╭─ Task inputs

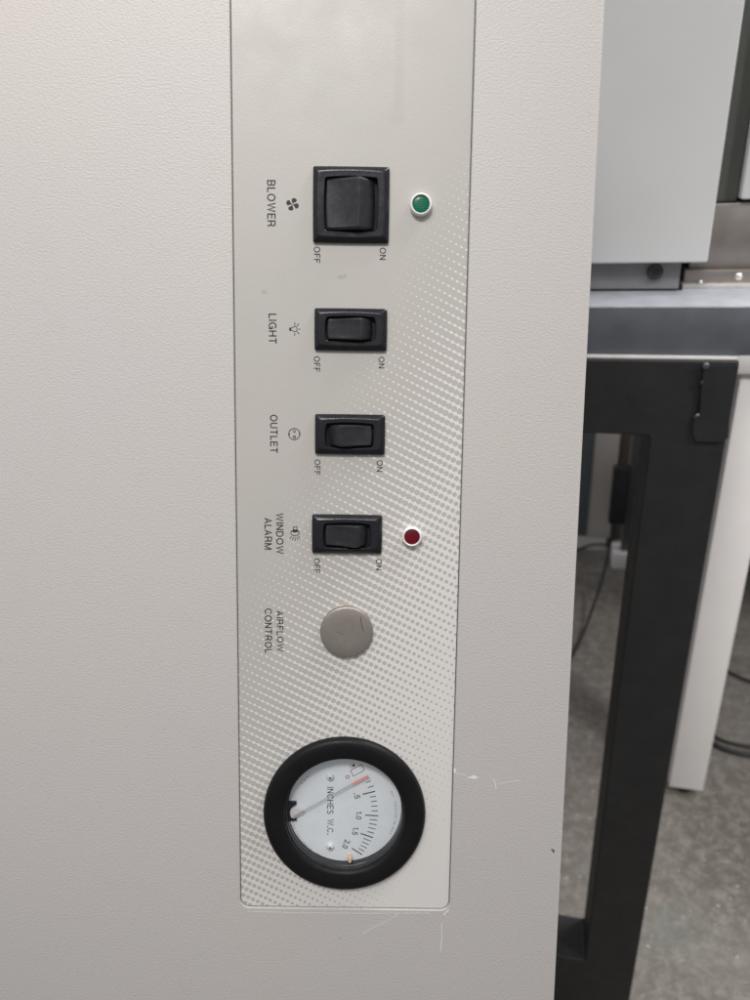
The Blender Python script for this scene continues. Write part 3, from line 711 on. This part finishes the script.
for (u, v, r_) in ((700.5, 283, .0022), (739, 277, .0030)):
    p = IH(u, v, -.001); o = lathe('flange_bolt', (0, 0), [(r_, 0), (r_, .0015), (r_ * .6, .0024), (r_ * .3, .0025)], BRIGHT, ins, 20, 50)
    o.rotation_euler = (R(90), 0, 0); o.location = (p.x, .002, p.z)

# ------------------------------------------------------------------ white table behind the stand
tf = Frame(WORLD.hit(686, 797, 2, 0), bx, by, (0, 0, 1))
tb = empty('white_table', tf, 'white laminate table whose near leg stands right behind the black stand', 'table')
def TH_(u, v, y=0): return tf.hit(u, v, 1, y)
a0 = TH_(668.9, 787); a1 = TH_(704, 787); zf = a0.z
lw = a1.x - a0.x
for (ox, oy) in ((0, 0), (1.1, 0), (0, .7), (1.1, .7)):
    lg = box('leg', a0.x + ox, a1.x + ox, oy, oy + .04, zf, .82, WHITEL, tb, .002)
    gl_ = lathe('foot_glide', (0, 0), [(.012, 0), (.012, .004), (.005, .006), (.005, zf + .001)], DKBOLT, lg, 20, 40)
    gl_.location = ((a0.x + a1.x) / 2 + ox, oy + .02, .0)
box('table_top', a0.x - .01, a1.x + 1.11, -.01, .76, .82, .85, WHITEL, tb, .002)
box('apron', a1.x, a0.x + 1.1, .012, .030, .73, .82, WHITEL, tb, .001)

# cabinet standing further back, its lower edge shows right of the white leg
pf = WORLD.hit(748, 576, 2, .0)
bf = Frame(pf, bx, by, (0, 0, 1))
b2 = empty('low_cabinet', bf, 'pale low cabinet on a plinth blackened as the shadow under it, seen at the right edge behind the white leg', 'cabinet')
box('cabinet_box', -.03, .55, 0, .40, .055, .62, WHITEL, b2, .003)
box('plinth', -.01, .53, .03, .38, 0, .055, CAVITY, b2, .001)  # black colour stands for the shadow under the cabinet

# ------------------------------------------------------------------ things seen through the stand's opening
cf_ = Frame(WORLD.hit(600, 551, 2, 0), bx, by, (0, 0, 1))
c3 = empty('storage_cabinet', cf_, 'warm grey storage cabinet seen through the opening of the black stand', 'cabinet')
xA = cf_.hit(586, 500, 1, 0).x; xB = cf_.hit(613.5, 500, 1, 0).x
box('cabinet_box', xA - .25, xB, 0, .4, .045, .80, BEIGEW, c3, .003)
box('plinth', xA - .24, xB - .008, .006, .38, 0, .045, WHITEL, c3, .002)
xC = cf_.hit(626, 500, 1, 0).x
box('side_panel', xB + .001, xC, .02, .4, .03, .80, worn('dark_brown_panel', (.11, .088, .075, 1), .5), c3, .002)
box('door_edge', xA - .03, cf_.hit(589.5, 500, 1, 0).x, -.006, -.0005, .05, .79, worn('dark_blue_grey_edge', (.10, .115, .12, 1), .5), c3, .002)
pf3 = Frame(WORLD.hit(619, 566, 2, 0), bx, by, (0, 0, 1))
c4 = empty('steel_post', pf3, 'dark grey post on a pale foot block, inside the opening of the black stand', 'post')
box('post_shaft', .0, .022, 0, .03, .05, .80, worn('blue_grey_post', (.09, .095, .10, 1), .4), c4, .002)
box('post_edge_strip', .024, .030, .0, .03, .50, .80, BRIGHT, c4, .001)
box('foot_block', -.022, .045, -.02, .05, 0, .05, WHITEL, c4, .004)
pf4 = Frame(WORLD.hit(612, 560, 2, 0) + Vector((0, 0, 0)), bx, by, (0, 0, 1))
a = pf4.hit(613.5, 464, 1, -.02); b = pf4.hit(624, 520, 1, -.02)
plug = empty('power_strip', Frame(pf4.m @ Vector((a.x, -.02, b.z)), bx, by, (0, 0, 1)), 'black power strip hanging upright with a cable running down from it', 'power strip')
box('strip_body', 0, b.x - a.x, -.03, 0, 0, a.z - b.z, CABLE, plug, .004)
fr = plug.matrix_world.inverted(); 
def L2(u, v, z): return WORLD.hit(u, v, 2, z)
p0 = (0.012, -.015, .004)
tube('power_lead', [p0, tuple(Frame(plug.matrix_world.translation, bx, by, (0, 0, 1)).i @ L2(607, 560, .10)), tuple(Frame(plug.matrix_world.translation, bx, by, (0, 0, 1)).i @ L2(592, 610, .03)), tuple(Frame(plug.matrix_world.translation, bx, by, (0, 0, 1)).i @ L2(572, 655, .005)), tuple(Frame(plug.matrix_world.translation, bx, by, (0, 0, 1)).i @ L2(545, 690, .005))], .0035, CABLE, plug)
def cable(label, pts, r, name='floor_cable', group=None):
    P = [L2(u, v, z) for u, v, z in pts]; o = tube(name, P, r, CABLE); o['label'] = label; o['category'] = 'cable'; o['group'] = 'black cables lying on the concrete floor'
cable('black cable looping across the floor inside the opening of the black stand', [(560, 560, .004), (578, 550, .01), (592, 545, .03), (608, 545, .03), (628, 548, .01), (650, 556, .005)], .0035)
cable('thin black cable curving over the floor right of the white leg, the upper one', [(700, 640, .004), (716, 660, .004), (735, 675, .004), (765, 685, .004), (820, 688, .004)], .0035)
cable('thick dark cable lying lowest on the floor right of the white leg', [(690, 720, .006), (712, 743, .006), (735, 752, .006), (765, 756, .006), (830, 750, .006)], .0050)
cable('dark cable lying just above the thickest one right of the white leg', [(690, 708, .006), (712, 735, .006), (735, 744, .006), (765, 747, .006), (830, 738, .006)], .0035)
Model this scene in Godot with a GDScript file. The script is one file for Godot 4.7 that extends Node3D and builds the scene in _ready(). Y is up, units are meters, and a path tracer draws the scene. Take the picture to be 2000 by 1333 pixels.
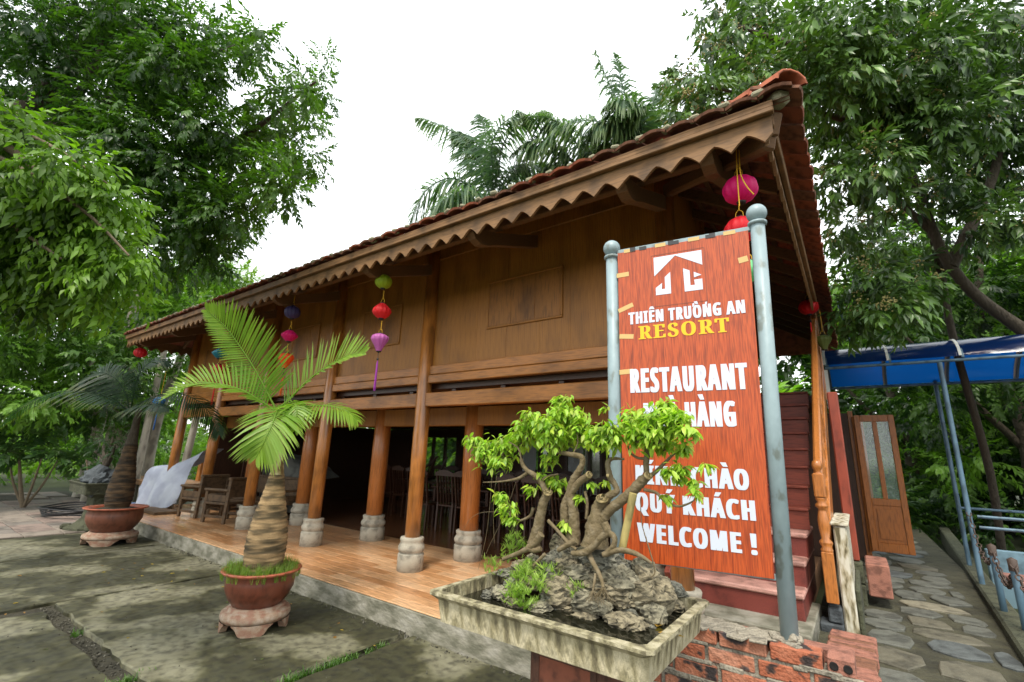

╰─

§ Directions
Would you reproduce the lines above, from the very first through the line containing "o.rotation_euler = (R(90), 0, 0);", exactly and without the pictures?

§ Response for this exercise
The Blender Python script for this scene continues. Write part 3, from line 711 on. This part finishes the script.
for (u, v, r_) in ((700.5, 283, .0022), (739, 277, .0030)):
    p = IH(u, v, -.001); o = lathe('flange_bolt', (0, 0), [(r_, 0), (r_, .0015), (r_ * .6, .0024), (r_ * .3, .0025)], BRIGHT, ins, 20, 50)
    o.rotation_euler = (R(90), 0, 0); o.location = (p.x, .002, p.z)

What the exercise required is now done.